Source excerpt:

════════════════

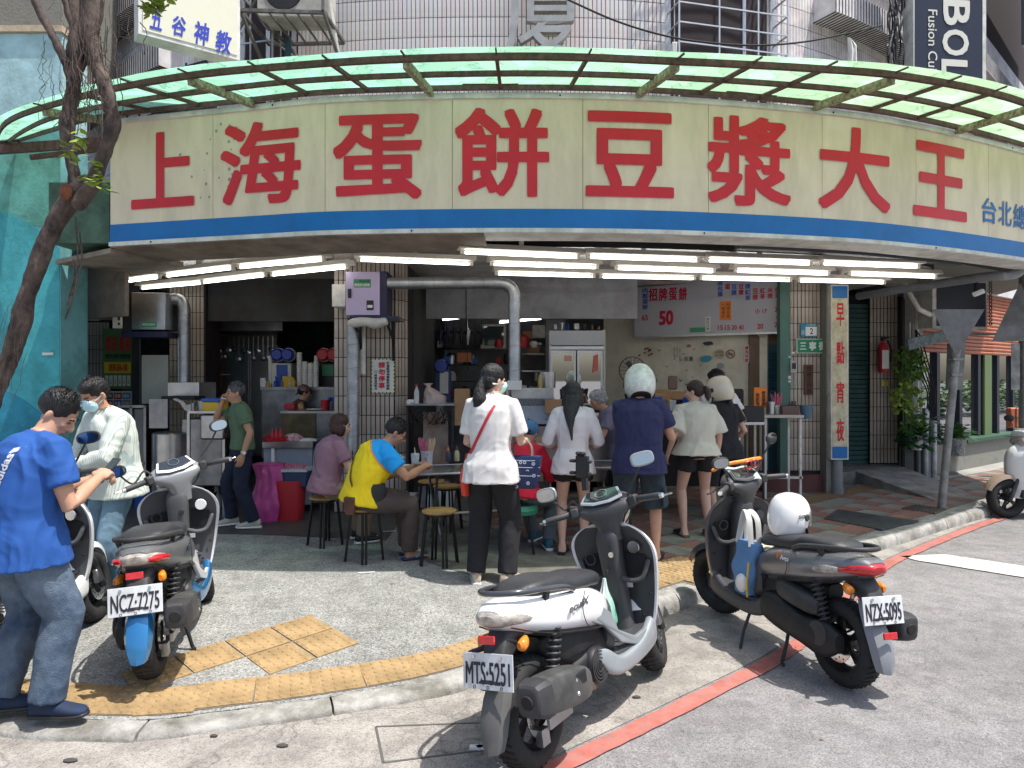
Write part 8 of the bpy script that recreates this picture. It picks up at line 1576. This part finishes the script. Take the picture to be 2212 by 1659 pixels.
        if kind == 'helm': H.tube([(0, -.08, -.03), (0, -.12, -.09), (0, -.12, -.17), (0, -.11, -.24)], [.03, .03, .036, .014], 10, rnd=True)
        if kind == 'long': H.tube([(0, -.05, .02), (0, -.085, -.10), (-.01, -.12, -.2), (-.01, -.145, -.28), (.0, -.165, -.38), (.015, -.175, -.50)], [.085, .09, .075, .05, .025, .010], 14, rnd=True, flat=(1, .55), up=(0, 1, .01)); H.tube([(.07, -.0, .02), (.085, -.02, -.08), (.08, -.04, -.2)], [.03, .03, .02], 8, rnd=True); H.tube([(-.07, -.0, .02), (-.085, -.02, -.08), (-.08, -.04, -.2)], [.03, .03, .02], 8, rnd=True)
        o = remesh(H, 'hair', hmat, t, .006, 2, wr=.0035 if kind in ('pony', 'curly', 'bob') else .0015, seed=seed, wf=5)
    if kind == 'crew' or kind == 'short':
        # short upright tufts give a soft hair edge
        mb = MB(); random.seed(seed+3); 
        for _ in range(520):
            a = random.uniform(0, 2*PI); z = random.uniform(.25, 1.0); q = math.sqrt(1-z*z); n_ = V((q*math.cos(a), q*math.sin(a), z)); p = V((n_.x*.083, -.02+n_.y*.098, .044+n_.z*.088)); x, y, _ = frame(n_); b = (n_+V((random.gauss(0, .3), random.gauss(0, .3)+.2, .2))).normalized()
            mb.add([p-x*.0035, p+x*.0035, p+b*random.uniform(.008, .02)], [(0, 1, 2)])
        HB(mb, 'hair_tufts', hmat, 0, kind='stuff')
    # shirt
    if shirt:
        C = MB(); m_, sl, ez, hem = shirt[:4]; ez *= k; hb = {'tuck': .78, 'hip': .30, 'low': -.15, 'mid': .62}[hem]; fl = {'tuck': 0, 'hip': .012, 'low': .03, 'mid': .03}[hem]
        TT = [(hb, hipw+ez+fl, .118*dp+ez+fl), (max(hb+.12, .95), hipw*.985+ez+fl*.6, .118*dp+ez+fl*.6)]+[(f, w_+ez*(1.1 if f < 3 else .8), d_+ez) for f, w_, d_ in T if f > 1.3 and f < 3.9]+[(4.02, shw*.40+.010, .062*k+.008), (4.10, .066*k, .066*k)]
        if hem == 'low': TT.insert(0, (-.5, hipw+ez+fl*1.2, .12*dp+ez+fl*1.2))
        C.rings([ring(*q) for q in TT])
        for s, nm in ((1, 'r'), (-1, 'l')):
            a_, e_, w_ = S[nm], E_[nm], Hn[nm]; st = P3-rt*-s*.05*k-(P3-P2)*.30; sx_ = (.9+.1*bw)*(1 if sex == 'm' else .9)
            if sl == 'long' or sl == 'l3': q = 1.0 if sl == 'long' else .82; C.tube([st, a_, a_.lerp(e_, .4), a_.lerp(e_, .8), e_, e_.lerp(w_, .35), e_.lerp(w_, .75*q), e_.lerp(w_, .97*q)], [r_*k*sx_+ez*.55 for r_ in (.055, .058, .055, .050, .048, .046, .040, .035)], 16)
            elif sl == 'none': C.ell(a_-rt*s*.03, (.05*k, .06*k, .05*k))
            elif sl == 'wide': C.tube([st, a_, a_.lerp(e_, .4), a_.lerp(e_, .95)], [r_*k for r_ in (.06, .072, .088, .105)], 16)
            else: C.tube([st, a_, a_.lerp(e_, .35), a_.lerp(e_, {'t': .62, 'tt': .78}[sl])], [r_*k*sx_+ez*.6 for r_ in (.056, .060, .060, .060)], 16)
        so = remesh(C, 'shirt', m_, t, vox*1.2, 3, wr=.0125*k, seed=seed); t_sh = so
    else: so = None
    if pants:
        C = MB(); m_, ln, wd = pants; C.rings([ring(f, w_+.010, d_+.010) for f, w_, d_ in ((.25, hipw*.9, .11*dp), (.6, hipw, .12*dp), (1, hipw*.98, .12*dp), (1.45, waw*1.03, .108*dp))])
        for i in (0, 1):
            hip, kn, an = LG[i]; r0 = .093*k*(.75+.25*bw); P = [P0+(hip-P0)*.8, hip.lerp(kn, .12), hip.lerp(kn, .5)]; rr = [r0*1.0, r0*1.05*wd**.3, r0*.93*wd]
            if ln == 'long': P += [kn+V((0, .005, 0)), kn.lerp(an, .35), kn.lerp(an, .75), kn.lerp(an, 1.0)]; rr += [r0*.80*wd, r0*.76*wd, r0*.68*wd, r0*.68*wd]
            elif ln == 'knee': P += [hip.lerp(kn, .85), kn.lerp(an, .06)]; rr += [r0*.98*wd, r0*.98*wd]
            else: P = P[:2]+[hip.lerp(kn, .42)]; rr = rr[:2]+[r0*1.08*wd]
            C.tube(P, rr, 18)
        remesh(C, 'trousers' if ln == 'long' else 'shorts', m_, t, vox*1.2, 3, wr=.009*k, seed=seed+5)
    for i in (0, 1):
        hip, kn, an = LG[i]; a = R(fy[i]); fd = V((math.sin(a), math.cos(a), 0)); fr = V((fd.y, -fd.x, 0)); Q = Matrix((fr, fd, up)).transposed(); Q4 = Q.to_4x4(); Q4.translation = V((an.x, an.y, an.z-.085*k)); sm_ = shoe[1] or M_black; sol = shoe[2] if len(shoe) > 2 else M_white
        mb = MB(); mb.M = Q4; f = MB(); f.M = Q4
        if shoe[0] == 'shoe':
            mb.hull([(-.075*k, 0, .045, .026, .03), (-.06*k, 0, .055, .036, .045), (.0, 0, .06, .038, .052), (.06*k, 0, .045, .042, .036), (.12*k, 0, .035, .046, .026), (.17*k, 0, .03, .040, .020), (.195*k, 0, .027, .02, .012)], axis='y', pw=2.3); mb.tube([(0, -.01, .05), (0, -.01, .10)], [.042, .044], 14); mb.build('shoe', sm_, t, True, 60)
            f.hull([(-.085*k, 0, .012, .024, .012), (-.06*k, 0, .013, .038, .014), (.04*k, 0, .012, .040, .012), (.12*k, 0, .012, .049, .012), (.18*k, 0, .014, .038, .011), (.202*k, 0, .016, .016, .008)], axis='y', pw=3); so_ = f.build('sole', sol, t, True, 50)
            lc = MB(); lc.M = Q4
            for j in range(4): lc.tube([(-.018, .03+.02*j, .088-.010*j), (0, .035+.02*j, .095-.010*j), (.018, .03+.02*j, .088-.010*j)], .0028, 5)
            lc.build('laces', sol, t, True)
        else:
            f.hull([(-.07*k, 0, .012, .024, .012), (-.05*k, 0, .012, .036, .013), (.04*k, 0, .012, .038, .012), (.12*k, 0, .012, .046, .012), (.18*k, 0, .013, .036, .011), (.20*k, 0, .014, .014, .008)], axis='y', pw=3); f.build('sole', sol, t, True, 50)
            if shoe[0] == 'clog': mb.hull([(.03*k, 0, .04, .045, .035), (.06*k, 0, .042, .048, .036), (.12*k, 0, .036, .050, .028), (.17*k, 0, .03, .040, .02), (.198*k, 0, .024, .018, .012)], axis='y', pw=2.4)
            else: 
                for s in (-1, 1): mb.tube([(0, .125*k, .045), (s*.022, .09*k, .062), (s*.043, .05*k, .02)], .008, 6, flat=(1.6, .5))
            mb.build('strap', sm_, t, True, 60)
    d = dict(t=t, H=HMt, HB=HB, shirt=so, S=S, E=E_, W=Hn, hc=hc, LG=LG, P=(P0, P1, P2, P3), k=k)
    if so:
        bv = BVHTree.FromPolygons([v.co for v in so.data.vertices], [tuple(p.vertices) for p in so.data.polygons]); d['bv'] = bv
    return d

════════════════

Stated exercise:
Return each line exactly as written. Any picture gets left out.

Response:
Write part 8 of the bpy script that recreates this picture. It picks up at line 1576. This part finishes the script. Take the picture to be 2212 by 1659 pixels.
        if kind == 'helm': H.tube([(0, -.08, -.03), (0, -.12, -.09), (0, -.12, -.17), (0, -.11, -.24)], [.03, .03, .036, .014], 10, rnd=True)
        if kind == 'long': H.tube([(0, -.05, .02), (0, -.085, -.10), (-.01, -.12, -.2), (-.01, -.145, -.28), (.0, -.165, -.38), (.015, -.175, -.50)], [.085, .09, .075, .05, .025, .010], 14, rnd=True, flat=(1, .55), up=(0, 1, .01)); H.tube([(.07, -.0, .02), (.085, -.02, -.08), (.08, -.04, -.2)], [.03, .03, .02], 8, rnd=True); H.tube([(-.07, -.0, .02), (-.085, -.02, -.08), (-.08, -.04, -.2)], [.03, .03, .02], 8, rnd=True)
        o = remesh(H, 'hair', hmat, t, .006, 2, wr=.0035 if kind in ('pony', 'curly', 'bob') else .0015, seed=seed, wf=5)
    if kind == 'crew' or kind == 'short':
        # short upright tufts give a soft hair edge
        mb = MB(); random.seed(seed+3); 
        for _ in range(520):
            a = random.uniform(0, 2*PI); z = random.uniform(.25, 1.0); q = math.sqrt(1-z*z); n_ = V((q*math.cos(a), q*math.sin(a), z)); p = V((n_.x*.083, -.02+n_.y*.098, .044+n_.z*.088)); x, y, _ = frame(n_); b = (n_+V((random.gauss(0, .3), random.gauss(0, .3)+.2, .2))).normalized()
            mb.add([p-x*.0035, p+x*.0035, p+b*random.uniform(.008, .02)], [(0, 1, 2)])
        HB(mb, 'hair_tufts', hmat, 0, kind='stuff')
    # shirt
    if shirt:
        C = MB(); m_, sl, ez, hem = shirt[:4]; ez *= k; hb = {'tuck': .78, 'hip': .30, 'low': -.15, 'mid': .62}[hem]; fl = {'tuck': 0, 'hip': .012, 'low': .03, 'mid': .03}[hem]
        TT = [(hb, hipw+ez+fl, .118*dp+ez+fl), (max(hb+.12, .95), hipw*.985+ez+fl*.6, .118*dp+ez+fl*.6)]+[(f, w_+ez*(1.1 if f < 3 else .8), d_+ez) for f, w_, d_ in T if f > 1.3 and f < 3.9]+[(4.02, shw*.40+.010, .062*k+.008), (4.10, .066*k, .066*k)]
        if hem == 'low': TT.insert(0, (-.5, hipw+ez+fl*1.2, .12*dp+ez+fl*1.2))
        C.rings([ring(*q) for q in TT])
        for s, nm in ((1, 'r'), (-1, 'l')):
            a_, e_, w_ = S[nm], E_[nm], Hn[nm]; st = P3-rt*-s*.05*k-(P3-P2)*.30; sx_ = (.9+.1*bw)*(1 if sex == 'm' else .9)
            if sl == 'long' or sl == 'l3': q = 1.0 if sl == 'long' else .82; C.tube([st, a_, a_.lerp(e_, .4), a_.lerp(e_, .8), e_, e_.lerp(w_, .35), e_.lerp(w_, .75*q), e_.lerp(w_, .97*q)], [r_*k*sx_+ez*.55 for r_ in (.055, .058, .055, .050, .048, .046, .040, .035)], 16)
            elif sl == 'none': C.ell(a_-rt*s*.03, (.05*k, .06*k, .05*k))
            elif sl == 'wide': C.tube([st, a_, a_.lerp(e_, .4), a_.lerp(e_, .95)], [r_*k for r_ in (.06, .072, .088, .105)], 16)
            else: C.tube([st, a_, a_.lerp(e_, .35), a_.lerp(e_, {'t': .62, 'tt': .78}[sl])], [r_*k*sx_+ez*.6 for r_ in (.056, .060, .060, .060)], 16)
        so = remesh(C, 'shirt', m_, t, vox*1.2, 3, wr=.0125*k, seed=seed); t_sh = so
    else: so = None
    if pants:
        C = MB(); m_, ln, wd = pants; C.rings([ring(f, w_+.010, d_+.010) for f, w_, d_ in ((.25, hipw*.9, .11*dp), (.6, hipw, .12*dp), (1, hipw*.98, .12*dp), (1.45, waw*1.03, .108*dp))])
        for i in (0, 1):
            hip, kn, an = LG[i]; r0 = .093*k*(.75+.25*bw); P = [P0+(hip-P0)*.8, hip.lerp(kn, .12), hip.lerp(kn, .5)]; rr = [r0*1.0, r0*1.05*wd**.3, r0*.93*wd]
            if ln == 'long': P += [kn+V((0, .005, 0)), kn.lerp(an, .35), kn.lerp(an, .75), kn.lerp(an, 1.0)]; rr += [r0*.80*wd, r0*.76*wd, r0*.68*wd, r0*.68*wd]
            elif ln == 'knee': P += [hip.lerp(kn, .85), kn.lerp(an, .06)]; rr += [r0*.98*wd, r0*.98*wd]
            else: P = P[:2]+[hip.lerp(kn, .42)]; rr = rr[:2]+[r0*1.08*wd]
            C.tube(P, rr, 18)
        remesh(C, 'trousers' if ln == 'long' else 'shorts', m_, t, vox*1.2, 3, wr=.009*k, seed=seed+5)
    for i in (0, 1):
        hip, kn, an = LG[i]; a = R(fy[i]); fd = V((math.sin(a), math.cos(a), 0)); fr = V((fd.y, -fd.x, 0)); Q = Matrix((fr, fd, up)).transposed(); Q4 = Q.to_4x4(); Q4.translation = V((an.x, an.y, an.z-.085*k)); sm_ = shoe[1] or M_black; sol = shoe[2] if len(shoe) > 2 else M_white
        mb = MB(); mb.M = Q4; f = MB(); f.M = Q4
        if shoe[0] == 'shoe':
            mb.hull([(-.075*k, 0, .045, .026, .03), (-.06*k, 0, .055, .036, .045), (.0, 0, .06, .038, .052), (.06*k, 0, .045, .042, .036), (.12*k, 0, .035, .046, .026), (.17*k, 0, .03, .040, .020), (.195*k, 0, .027, .02, .012)], axis='y', pw=2.3); mb.tube([(0, -.01, .05), (0, -.01, .10)], [.042, .044], 14); mb.build('shoe', sm_, t, True, 60)
            f.hull([(-.085*k, 0, .012, .024, .012), (-.06*k, 0, .013, .038, .014), (.04*k, 0, .012, .040, .012), (.12*k, 0, .012, .049, .012), (.18*k, 0, .014, .038, .011), (.202*k, 0, .016, .016, .008)], axis='y', pw=3); so_ = f.build('sole', sol, t, True, 50)
            lc = MB(); lc.M = Q4
            for j in range(4): lc.tube([(-.018, .03+.02*j, .088-.010*j), (0, .035+.02*j, .095-.010*j), (.018, .03+.02*j, .088-.010*j)], .0028, 5)
            lc.build('laces', sol, t, True)
        else:
            f.hull([(-.07*k, 0, .012, .024, .012), (-.05*k, 0, .012, .036, .013), (.04*k, 0, .012, .038, .012), (.12*k, 0, .012, .046, .012), (.18*k, 0, .013, .036, .011), (.20*k, 0, .014, .014, .008)], axis='y', pw=3); f.build('sole', sol, t, True, 50)
            if shoe[0] == 'clog': mb.hull([(.03*k, 0, .04, .045, .035), (.06*k, 0, .042, .048, .036), (.12*k, 0, .036, .050, .028), (.17*k, 0, .03, .040, .02), (.198*k, 0, .024, .018, .012)], axis='y', pw=2.4)
            else: 
                for s in (-1, 1): mb.tube([(0, .125*k, .045), (s*.022, .09*k, .062), (s*.043, .05*k, .02)], .008, 6, flat=(1.6, .5))
            mb.build('strap', sm_, t, True, 60)
    d = dict(t=t, H=HMt, HB=HB, shirt=so, S=S, E=E_, W=Hn, hc=hc, LG=LG, P=(P0, P1, P2, P3), k=k)
    if so:
        bv = BVHTree.FromPolygons([v.co for v in so.data.vertices], [tuple(p.vertices) for p in so.data.polygons]); d['bv'] = bv
    return d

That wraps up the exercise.